Soaked letter tells last hours of `Kursk' crew

 

In pitch-black darkness, some time after the explosions which sent the Kursk to the bottom of the ocean, Lieut Capt Dmitri Kolesnikov realised he was not going to survive.

As he waited to die, he wrote a careful account of what had happened on board the submarine, apparently for the benefit of naval officials. Then he turned over the piece of paper and on the other side composed a goodbye letter to his wife, Olga - feeling his way to trace the words in the dark.

This letter, barely legible and soaked with sea water, was found yesterday in one of his uniform pockets, shortly after his corpse was dragged out of the nuclear submarine's ravaged hull.

Most of the information on both sides of the paper was deemed too personal - and possibly too politically sensitive - for public consumption. But the few lines which were released give a grim new insight into how the 118 men on board the Kursk died, confirming the worst fears of the relatives that some sailors did survive the initial explosions and were trapped for hours, if not days, inside the submarine.

Until yesterday Russian officials had propagated the theory that all the sailors had died in the minutes after the accident. But Kolesnikov's letter reveals that at least 23 men remained alive, some of them making desperate and hopeless attempts to escape.

The news raised the highly contentious question of whether lives might have been saved had Russia not initially refused offers of foreign help in the rescue operation.

These men, all in the five rear compartments of the submarine, broke strict protocol and abandoned their posts after disaster struck. They must already have realised that their colleagues at the front of the submarine had perished in the blast which ripped through the vessel's first three sections on the morning of August 12th.

Hoping to save themselves they took the usually-forbidden move of passing from one section to the next, gathering in the ninth, at the stern of the submarine, where the only rear escape hatch was.

In a passage from the note recounted by a naval spokesman, Lieut Capt Kolesnikov (27) reveals that two or three men were planning to make an escape attempt through this hatch. When this failed, the men realised they could do nothing but prepare for death.

As the most senior officer in the seventh section - commander of the turbine engine room - Kolesnikov took it upon himself to justify the actions of his men.

The glowing hands of his luminous wristwatch, a tiny spot of light in the submarine's blackened interior, allowed him to note the precise time of composition. The chief-of-staff of the Northern Fleet, Vice Admiral Mikhail Motsak, said that the note was written between 1.34 p.m. and 3.15 p.m. on the day of the disaster. Foreign and Russian ships in the area registered two powerful explosions from the accident site at around 11.30 a.m.
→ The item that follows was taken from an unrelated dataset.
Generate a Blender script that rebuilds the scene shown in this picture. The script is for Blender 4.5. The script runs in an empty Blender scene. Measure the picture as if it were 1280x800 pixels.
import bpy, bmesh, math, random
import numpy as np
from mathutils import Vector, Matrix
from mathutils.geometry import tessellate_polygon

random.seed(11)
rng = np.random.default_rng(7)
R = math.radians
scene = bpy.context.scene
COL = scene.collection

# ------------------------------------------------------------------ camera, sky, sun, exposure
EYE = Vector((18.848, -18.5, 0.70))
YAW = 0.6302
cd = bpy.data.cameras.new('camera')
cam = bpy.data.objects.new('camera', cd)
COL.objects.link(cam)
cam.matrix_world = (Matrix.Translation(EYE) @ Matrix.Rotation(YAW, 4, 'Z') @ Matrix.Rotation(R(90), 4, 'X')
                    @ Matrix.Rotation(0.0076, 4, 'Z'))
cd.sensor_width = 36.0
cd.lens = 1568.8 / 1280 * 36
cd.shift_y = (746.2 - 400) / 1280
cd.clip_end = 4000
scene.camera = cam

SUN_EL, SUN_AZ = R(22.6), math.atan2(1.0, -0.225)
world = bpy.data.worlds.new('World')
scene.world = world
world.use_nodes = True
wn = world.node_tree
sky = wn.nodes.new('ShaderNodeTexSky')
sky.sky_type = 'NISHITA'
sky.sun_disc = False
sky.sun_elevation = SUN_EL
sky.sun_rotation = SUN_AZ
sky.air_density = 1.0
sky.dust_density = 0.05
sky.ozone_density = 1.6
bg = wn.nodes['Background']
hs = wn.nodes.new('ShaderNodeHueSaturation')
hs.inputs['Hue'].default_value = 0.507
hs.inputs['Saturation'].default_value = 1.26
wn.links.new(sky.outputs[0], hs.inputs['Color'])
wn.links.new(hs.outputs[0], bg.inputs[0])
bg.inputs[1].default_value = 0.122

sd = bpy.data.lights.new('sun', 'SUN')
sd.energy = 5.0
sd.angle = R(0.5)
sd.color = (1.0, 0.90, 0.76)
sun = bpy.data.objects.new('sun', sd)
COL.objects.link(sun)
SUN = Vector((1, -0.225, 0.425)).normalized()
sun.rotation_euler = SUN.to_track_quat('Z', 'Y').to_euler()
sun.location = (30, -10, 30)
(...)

"All personnel from sections six, seven and eight have moved to section nine. There are 23 of us here. We have made this decision because none of us can escape," the note states.

Then Kolesnikov's handwriting becomes illegible, apart from the figures 13 and 5, followed by the words "I am writing blind", an apparent reference to the darkness which followed power failure within the submarine.

It was not clear why the men were unable to put on diving gear and leave through the escape hatch. Some experts have suggested that the hatch might have been damaged in the blast. Mr Igor Spassky, the head of the Rubin design bureau which built the Kursk, said that they should have been able to get out this way, but may have been hampered by injuries.

Nor was it clear when or how the survivors finally died. Water may have flooded in during the abortive escape attempt, killing those sailors who had gathered in that section; alternatively they may have died from hypothermia or high pressure.

Four corpses were found on Wednesday, hours after a Russian military diver began the highly dangerous search inside the submarine. All four have been taken to a mobile forensic unit at the naval base of Severomorsk, but Kolesnikov is the only sailor to have been named so far.

The son of a submariner, he is due to be buried in St Petersburg next Wednesday. In a brief television interview, his wife, Olga, was so crippled by grief that she could hardly stand.

"I had a feeling that he was alive and I felt a pain. Now that I see that there was a reason for this pain," she said.

Attempts to recover new bodies were postponed yesterday, because stormy weather made the operation too dangerous.

As a result of the information within Kolesnikov's note, further attempts will focus on the ninth compartment, where most of the 27 men are thought to have died.

Officials gave no indication of whether Kolesnikov's note went into detail about how the Kursk went down. The government has yet to give an official explanation for the disaster, although senior naval officials continue to favour the theory that the accident was caused by a collision with a foreign submarine over the possibility that a second World War mine or an internal malfunction caused the blast.

But the limited information released proved in itself extremely controversial, highlighting new contradictions in the officials statements about the accident. Earlier this month the Deputy Prime Minister and head of the commission investigating the disaster, Mr Ilya Klebanov, said initial investigations indicated that almost all the sailors would have died before the vessel even hit the bottom of the Barents Sea.

Kolesnikov's testimony gives new credence to the navy's original reports that sailors could be heard knocking "SOS, water" distress signals for three days after the disaster. In the aftermath of the crisis, as the government sought to explain its failure to mount a rapid rescue operation, officials said they had been mistaken and the noises were probably just rumblings of collapsing machinery and water flooding into the hull.